#### Work to do
Type again, exactly, the lines below from the start through the line that includes "scene.camera = cam".
^^^^
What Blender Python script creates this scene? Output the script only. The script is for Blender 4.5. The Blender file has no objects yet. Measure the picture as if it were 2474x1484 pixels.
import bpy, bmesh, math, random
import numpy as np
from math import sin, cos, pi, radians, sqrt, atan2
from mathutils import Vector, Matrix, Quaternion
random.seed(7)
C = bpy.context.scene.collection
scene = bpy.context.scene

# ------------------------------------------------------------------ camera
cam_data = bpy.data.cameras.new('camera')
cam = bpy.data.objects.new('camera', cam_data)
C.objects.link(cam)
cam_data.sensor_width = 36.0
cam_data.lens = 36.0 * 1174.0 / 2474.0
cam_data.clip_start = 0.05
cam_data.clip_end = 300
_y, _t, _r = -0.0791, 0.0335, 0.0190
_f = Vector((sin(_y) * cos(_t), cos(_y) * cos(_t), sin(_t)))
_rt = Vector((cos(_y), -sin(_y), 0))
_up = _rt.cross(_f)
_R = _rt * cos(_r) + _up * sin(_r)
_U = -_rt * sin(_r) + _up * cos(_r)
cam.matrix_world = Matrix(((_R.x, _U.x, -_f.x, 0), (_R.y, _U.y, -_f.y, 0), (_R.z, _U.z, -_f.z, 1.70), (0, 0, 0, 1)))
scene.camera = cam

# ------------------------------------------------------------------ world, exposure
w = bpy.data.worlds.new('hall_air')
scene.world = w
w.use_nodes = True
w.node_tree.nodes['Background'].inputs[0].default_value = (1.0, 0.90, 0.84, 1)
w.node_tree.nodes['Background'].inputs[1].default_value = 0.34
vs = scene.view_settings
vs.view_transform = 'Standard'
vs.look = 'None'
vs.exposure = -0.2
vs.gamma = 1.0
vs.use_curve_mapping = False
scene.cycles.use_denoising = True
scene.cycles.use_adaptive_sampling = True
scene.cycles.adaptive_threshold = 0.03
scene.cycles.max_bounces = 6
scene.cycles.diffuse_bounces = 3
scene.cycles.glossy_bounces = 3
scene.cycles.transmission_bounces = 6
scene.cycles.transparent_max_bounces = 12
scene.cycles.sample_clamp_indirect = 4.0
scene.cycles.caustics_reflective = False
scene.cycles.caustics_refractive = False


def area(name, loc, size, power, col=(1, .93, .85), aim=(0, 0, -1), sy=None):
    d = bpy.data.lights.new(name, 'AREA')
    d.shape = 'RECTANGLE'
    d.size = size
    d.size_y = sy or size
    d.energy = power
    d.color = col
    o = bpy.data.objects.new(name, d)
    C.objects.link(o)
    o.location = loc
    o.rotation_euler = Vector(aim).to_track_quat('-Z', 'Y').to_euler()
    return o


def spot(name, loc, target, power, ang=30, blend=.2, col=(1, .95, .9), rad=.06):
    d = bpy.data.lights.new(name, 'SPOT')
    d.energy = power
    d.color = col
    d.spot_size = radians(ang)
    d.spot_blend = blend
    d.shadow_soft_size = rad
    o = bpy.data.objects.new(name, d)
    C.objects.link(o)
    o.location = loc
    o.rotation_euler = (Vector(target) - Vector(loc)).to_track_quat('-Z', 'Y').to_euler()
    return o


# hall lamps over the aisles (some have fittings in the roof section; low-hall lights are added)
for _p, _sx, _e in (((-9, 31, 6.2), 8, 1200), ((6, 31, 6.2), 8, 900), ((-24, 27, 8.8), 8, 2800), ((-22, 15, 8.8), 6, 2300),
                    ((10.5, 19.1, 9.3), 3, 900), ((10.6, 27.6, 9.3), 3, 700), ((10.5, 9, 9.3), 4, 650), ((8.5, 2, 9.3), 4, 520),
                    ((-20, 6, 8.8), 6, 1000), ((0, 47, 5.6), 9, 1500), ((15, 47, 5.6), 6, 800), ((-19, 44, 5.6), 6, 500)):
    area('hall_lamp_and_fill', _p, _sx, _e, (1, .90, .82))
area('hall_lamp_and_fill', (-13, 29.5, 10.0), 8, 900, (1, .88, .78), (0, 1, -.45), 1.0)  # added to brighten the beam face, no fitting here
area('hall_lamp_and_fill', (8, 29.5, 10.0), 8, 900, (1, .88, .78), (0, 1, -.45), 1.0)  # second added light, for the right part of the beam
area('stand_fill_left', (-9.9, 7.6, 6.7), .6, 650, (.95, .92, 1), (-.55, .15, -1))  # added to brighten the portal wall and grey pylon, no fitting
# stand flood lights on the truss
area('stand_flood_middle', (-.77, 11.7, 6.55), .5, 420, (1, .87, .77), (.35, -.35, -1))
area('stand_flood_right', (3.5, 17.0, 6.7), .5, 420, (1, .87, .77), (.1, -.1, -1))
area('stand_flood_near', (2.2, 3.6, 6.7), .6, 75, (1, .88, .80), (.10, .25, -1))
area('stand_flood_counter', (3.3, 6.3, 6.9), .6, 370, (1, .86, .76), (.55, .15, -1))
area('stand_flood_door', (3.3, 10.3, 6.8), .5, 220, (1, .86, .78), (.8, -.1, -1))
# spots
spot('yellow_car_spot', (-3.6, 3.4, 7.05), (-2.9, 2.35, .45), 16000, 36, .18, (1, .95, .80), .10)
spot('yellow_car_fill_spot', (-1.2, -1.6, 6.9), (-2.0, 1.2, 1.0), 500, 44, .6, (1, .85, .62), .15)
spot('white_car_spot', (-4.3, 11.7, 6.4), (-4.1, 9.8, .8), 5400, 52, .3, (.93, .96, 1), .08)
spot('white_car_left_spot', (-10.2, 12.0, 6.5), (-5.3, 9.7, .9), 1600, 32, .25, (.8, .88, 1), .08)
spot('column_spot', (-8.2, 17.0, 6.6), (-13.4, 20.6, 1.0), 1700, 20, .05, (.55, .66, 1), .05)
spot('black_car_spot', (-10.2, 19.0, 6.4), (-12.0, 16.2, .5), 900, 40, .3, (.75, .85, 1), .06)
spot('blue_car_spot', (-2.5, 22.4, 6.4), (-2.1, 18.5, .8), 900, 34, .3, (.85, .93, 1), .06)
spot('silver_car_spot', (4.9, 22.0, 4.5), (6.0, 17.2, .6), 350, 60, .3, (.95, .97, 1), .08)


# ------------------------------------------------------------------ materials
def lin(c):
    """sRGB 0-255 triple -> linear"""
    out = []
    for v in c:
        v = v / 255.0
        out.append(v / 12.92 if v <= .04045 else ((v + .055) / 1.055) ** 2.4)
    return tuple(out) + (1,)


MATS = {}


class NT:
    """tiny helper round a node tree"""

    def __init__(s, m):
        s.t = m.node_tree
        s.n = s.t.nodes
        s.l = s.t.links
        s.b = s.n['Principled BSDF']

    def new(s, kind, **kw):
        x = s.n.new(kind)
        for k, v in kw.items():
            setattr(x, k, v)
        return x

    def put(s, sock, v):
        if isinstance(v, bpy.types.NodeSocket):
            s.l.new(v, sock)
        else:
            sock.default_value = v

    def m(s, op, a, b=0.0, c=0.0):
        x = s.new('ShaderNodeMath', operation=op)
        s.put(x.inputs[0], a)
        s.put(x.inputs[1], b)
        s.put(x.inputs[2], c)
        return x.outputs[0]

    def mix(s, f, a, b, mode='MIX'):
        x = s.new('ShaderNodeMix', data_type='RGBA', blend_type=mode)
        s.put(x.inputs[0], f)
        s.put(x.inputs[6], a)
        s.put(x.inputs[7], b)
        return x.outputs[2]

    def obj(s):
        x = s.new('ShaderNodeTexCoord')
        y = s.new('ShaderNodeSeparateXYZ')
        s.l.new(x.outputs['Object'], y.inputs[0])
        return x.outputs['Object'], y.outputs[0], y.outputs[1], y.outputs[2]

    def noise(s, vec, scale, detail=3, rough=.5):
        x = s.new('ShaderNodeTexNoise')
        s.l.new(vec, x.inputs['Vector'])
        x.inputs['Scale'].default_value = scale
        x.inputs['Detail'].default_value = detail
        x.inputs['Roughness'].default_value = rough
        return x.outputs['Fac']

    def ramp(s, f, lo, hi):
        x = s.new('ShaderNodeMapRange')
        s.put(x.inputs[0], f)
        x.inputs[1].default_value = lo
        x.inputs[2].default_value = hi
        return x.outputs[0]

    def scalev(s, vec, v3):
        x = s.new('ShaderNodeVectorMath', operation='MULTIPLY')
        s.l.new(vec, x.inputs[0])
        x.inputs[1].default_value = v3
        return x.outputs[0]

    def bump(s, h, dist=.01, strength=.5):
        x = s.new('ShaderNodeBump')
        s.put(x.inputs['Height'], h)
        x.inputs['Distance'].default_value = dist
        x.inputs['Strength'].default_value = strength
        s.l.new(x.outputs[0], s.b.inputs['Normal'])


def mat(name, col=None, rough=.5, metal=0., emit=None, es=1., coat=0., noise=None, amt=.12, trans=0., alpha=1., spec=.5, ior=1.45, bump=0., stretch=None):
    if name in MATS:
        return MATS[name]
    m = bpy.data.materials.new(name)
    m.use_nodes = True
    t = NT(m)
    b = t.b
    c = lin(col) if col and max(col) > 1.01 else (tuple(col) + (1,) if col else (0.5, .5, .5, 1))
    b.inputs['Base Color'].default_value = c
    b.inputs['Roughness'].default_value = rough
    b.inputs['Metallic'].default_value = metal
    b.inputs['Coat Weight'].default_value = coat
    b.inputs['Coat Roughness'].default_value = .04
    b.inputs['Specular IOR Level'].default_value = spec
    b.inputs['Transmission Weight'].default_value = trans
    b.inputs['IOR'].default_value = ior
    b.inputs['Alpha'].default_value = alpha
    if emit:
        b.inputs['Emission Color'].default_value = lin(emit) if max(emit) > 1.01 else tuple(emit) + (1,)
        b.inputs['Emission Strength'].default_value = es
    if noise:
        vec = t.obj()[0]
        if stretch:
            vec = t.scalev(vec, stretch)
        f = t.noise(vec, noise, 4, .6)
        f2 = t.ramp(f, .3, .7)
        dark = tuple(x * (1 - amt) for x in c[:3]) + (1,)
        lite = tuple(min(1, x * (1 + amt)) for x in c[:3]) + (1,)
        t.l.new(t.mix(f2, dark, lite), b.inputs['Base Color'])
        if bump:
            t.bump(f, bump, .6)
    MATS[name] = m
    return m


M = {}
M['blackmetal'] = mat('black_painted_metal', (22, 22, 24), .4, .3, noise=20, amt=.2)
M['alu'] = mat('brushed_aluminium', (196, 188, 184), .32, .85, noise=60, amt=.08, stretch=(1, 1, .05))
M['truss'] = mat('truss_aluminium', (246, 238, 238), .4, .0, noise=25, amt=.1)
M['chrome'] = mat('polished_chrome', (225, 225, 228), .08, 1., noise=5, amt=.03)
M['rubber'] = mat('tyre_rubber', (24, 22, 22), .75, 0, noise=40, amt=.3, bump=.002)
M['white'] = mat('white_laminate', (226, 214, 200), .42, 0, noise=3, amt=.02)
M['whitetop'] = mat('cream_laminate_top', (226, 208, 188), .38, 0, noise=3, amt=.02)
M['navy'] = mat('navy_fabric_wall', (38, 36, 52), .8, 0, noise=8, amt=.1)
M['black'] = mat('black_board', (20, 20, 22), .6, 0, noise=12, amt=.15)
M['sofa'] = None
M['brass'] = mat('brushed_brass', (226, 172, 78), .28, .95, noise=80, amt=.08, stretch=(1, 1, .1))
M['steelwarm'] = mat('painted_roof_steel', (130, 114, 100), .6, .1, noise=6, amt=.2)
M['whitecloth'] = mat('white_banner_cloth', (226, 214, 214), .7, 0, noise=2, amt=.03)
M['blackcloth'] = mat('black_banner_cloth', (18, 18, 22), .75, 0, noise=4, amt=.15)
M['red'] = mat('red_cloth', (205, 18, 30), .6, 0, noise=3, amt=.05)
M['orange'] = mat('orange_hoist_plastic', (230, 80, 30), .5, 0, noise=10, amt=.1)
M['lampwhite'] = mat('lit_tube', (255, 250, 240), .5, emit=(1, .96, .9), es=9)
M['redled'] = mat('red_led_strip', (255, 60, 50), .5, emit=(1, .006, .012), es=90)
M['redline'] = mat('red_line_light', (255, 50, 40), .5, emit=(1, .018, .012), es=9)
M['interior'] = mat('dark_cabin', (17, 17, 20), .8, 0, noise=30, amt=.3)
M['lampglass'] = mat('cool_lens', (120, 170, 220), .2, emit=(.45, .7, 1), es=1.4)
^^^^
#### Written solution
What Blender Python script creates this scene? Output the script only. The script is for Blender 4.5. The Blender file has no objects yet. Measure the picture as if it were 2474x1484 pixels.
import bpy, bmesh, math, random
import numpy as np
from math import sin, cos, pi, radians, sqrt, atan2
from mathutils import Vector, Matrix, Quaternion
random.seed(7)
C = bpy.context.scene.collection
scene = bpy.context.scene

# ------------------------------------------------------------------ camera
cam_data = bpy.data.cameras.new('camera')
cam = bpy.data.objects.new('camera', cam_data)
C.objects.link(cam)
cam_data.sensor_width = 36.0
cam_data.lens = 36.0 * 1174.0 / 2474.0
cam_data.clip_start = 0.05
cam_data.clip_end = 300
_y, _t, _r = -0.0791, 0.0335, 0.0190
_f = Vector((sin(_y) * cos(_t), cos(_y) * cos(_t), sin(_t)))
_rt = Vector((cos(_y), -sin(_y), 0))
_up = _rt.cross(_f)
_R = _rt * cos(_r) + _up * sin(_r)
_U = -_rt * sin(_r) + _up * cos(_r)
cam.matrix_world = Matrix(((_R.x, _U.x, -_f.x, 0), (_R.y, _U.y, -_f.y, 0), (_R.z, _U.z, -_f.z, 1.70), (0, 0, 0, 1)))
scene.camera = cam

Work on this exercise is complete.